ViolentPanda
Hardly getting over it.
So you feel that the uprising from support for the naked greed of students protesting against fee rises? I don't think so. Go to Harvard if you don't like it here, fees £25k a year upfront, not after you are earning £21k a year. No student pays a penny until after graduation, not that you would realise that from their mendacious statements. The bare faced cheek of those people, they expect the taxes of the poor to go giving them a university education, which leads to salaries which are multiples of those whom they expect to feather bed them.
You're again missing the point.
We have this thing called a social compact. It's basically an agreement between the governed and those that govern that in return for certain considerations, the governed submit to governance.

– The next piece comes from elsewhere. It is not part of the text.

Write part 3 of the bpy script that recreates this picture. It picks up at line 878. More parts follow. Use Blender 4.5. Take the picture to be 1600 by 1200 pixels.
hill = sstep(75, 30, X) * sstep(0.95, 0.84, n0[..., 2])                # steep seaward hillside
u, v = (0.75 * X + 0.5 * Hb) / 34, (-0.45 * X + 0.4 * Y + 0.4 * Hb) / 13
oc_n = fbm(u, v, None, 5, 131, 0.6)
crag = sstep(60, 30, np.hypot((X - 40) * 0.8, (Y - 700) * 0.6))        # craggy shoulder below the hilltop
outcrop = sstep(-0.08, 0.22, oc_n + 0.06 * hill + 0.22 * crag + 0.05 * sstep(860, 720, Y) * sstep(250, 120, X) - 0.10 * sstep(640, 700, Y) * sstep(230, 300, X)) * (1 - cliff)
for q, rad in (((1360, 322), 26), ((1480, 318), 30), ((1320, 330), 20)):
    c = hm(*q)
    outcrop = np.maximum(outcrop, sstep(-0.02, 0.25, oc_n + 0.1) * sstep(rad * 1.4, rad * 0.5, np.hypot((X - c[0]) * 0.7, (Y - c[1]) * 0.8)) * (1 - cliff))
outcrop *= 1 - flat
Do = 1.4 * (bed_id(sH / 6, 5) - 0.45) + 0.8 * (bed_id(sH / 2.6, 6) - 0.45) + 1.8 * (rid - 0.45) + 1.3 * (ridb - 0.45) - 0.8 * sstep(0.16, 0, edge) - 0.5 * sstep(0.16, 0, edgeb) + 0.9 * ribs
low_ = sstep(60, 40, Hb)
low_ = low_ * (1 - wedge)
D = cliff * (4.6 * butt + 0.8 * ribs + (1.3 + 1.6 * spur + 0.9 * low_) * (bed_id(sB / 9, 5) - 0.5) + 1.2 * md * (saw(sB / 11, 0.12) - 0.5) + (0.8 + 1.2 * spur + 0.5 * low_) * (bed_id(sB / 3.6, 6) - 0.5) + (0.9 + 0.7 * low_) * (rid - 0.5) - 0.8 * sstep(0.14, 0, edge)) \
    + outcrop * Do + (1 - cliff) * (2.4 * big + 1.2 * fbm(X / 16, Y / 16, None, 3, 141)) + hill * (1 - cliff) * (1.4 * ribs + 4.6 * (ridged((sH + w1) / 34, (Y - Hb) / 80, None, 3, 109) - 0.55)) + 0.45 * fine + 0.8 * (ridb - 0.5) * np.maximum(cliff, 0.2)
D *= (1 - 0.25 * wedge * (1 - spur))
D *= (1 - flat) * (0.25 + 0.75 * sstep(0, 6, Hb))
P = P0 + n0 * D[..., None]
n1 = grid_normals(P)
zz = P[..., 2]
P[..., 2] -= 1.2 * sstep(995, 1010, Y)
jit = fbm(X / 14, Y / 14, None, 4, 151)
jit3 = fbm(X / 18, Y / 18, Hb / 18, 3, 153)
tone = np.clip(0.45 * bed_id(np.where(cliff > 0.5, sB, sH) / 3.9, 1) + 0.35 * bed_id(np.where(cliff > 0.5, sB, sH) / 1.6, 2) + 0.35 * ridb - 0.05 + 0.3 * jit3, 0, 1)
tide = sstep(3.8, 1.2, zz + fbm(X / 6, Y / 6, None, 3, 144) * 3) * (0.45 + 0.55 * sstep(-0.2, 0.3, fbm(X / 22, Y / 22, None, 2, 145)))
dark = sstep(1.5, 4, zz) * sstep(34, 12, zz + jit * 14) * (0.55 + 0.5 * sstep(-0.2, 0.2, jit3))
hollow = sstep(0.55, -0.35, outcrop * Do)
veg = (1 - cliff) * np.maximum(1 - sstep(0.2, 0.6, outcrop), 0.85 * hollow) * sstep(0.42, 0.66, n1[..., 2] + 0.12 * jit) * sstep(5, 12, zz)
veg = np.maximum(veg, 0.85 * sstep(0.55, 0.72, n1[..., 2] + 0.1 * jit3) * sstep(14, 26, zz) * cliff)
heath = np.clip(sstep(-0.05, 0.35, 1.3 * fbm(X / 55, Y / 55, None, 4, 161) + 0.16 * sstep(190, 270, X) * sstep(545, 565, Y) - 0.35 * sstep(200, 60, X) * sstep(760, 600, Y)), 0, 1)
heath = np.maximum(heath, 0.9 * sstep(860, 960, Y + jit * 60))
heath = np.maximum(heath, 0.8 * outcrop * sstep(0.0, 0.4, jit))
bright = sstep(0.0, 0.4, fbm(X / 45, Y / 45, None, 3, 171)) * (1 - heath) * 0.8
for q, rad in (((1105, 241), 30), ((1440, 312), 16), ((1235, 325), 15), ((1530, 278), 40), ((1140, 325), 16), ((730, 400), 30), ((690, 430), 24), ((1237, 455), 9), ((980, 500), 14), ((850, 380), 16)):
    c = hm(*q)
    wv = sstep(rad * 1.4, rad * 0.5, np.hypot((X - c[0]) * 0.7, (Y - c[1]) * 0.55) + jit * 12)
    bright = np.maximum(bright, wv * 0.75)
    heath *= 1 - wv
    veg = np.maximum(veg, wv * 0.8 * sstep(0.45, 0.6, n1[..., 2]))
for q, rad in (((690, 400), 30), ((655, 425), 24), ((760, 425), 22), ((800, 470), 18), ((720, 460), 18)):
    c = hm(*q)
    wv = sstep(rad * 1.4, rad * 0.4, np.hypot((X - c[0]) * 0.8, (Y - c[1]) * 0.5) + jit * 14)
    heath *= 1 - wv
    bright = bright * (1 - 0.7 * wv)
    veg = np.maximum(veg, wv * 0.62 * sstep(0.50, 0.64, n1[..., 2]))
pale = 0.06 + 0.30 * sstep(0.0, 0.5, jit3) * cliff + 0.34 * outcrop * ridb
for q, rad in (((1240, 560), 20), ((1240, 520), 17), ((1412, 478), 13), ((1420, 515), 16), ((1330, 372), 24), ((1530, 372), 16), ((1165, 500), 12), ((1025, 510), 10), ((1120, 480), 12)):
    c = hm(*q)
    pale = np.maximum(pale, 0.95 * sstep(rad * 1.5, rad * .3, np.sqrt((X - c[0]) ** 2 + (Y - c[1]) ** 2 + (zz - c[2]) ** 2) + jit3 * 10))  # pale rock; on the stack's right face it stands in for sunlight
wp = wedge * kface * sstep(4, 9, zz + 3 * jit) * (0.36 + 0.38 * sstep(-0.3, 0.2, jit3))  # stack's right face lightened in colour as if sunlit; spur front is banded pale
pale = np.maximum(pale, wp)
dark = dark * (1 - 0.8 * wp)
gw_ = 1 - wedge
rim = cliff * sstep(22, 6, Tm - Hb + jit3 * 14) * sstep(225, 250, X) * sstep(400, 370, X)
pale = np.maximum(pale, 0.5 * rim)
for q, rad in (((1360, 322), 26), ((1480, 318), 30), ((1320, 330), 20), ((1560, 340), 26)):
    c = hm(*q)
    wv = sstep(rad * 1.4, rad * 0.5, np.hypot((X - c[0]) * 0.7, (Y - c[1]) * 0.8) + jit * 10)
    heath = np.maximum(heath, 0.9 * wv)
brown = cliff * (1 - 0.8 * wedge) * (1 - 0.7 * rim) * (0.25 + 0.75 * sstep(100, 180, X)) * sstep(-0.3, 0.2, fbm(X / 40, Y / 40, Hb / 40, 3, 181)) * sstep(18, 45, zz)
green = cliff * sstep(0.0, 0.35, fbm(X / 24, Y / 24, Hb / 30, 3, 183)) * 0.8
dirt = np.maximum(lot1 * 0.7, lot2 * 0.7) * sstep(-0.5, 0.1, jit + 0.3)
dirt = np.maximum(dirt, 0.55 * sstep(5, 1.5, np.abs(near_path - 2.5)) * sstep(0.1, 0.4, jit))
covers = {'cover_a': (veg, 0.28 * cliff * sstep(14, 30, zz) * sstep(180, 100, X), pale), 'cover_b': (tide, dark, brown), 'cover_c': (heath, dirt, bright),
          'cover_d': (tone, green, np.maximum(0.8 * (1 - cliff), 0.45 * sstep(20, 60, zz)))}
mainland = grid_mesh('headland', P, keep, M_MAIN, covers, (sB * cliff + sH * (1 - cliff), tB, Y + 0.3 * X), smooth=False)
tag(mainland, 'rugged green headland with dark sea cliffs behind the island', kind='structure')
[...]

With me so far, Methuselah?
In the case of those students, they (and their parents and sometimes grandparents) have been brought up to believe that the system works a certain way - that if, for example, you achieve good results and wish to go to uni, that your tertiary education will be subsidised. This was the way of things from the early 1950s all the way into the 1990s. For you to define a desire to receive the same assistance their parents and grandparents might have received as "greed" is an egregious misuse of the word.
Will the likes of your Mr Cameron, and Mr. Osborne be paying for their (state-subsidised) stays at Oxbridge? Or the likes of many of the previous administrations? Of course they won't, and yet it's perfectly alright to change the rules unilaterally because the banks have blown the economy and no politician has a big enough pair to stand up to their paymasters?
As many of your fellow-countrymen might say, "get away tae fuck, ya choob".